Je reconnais que c'est un très bel article mais un "généralisé" et critiqueur lorsque tu dis " des « fils d’immigrés » voire des « immigrés de la nouvelle génération » ou mieux encore comme des « immigrés français » """""... grinning smiley

Bref mis à part cela...je suis ok avec aicha :

"" Quand vous serez grands ne gardez de rancune envers personne. N'oubliez jamais que tous hommes sont frères et qu'il faut répondre aux offenses et même au mal par le pardon et l'amour """"
a
4 mai 2005 17:36
adelko a dit :

les marocains en france acceptent qu on les appelle n importe quoi.

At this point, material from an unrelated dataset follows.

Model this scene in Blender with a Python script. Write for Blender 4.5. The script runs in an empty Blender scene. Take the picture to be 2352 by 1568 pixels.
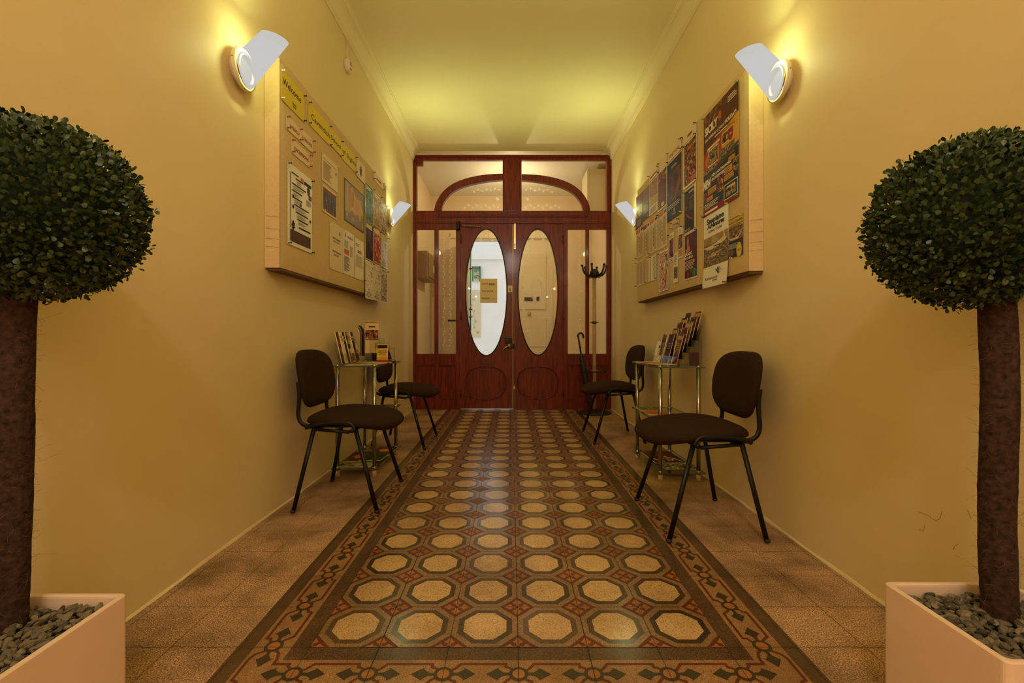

les effets du colonialisme sont encore vivants


tout à fait d'accord ,y a qu' en france qu'on entend pareils surnoms ,le pire c'est les marocains eux meme qui s'inventent de tel surnoms,et la majorité qui ne supporte pas son propre prenom,des abdel nour ,abdellah,abdel karim qui deviennent "abdel" ou "abby" ,et des mostapha et mohamed qui deviennent momo ou mo, y'en a meme qui se prennent des prenoms europiens,apres on s'etonne que les autres leur balancent des surnoms foireux .

s
4 mai 2005 18:53
Cet article mets en confrontation deux profils opposés. Il avance des vérités mais oublies d'autres. La communauté marocaine peut être divisé en 4 catégories-à mon avis- :

Les blédards d'en haut : Pour la plupart des cardes ayant fait une partie de leur études supérieures en France. Ils gagnent bien leur vie et snobent les autres (pas tous). Leur ruéssite professionnelle fait d'eux des bons français.

Les blédars d'en bas : Les sans papiers ou les étudiants en situation précaire et cherchant à s'installer en France. Leur désarroi les mène parfois à chercher des mariages blanc... C les plus souffrants.

La racaille : Detestés par tout le monde. Leur vocabulaire ne dépasse pas les 100 mots (pour la plupart des insultes). Leur train de vie s'arrete souvant à fleury merogis.

Les beurs : Les iciciens. Nés en France et pris en entaille depuis leur jeune age entre l'attitude des français et l'image que donnent la racaille. Un bon niveau d'études et des engagements associatifs.

C'est un exercice dificile de vouloir cataloguer les gens. Corrigez moi si je me suis trompé.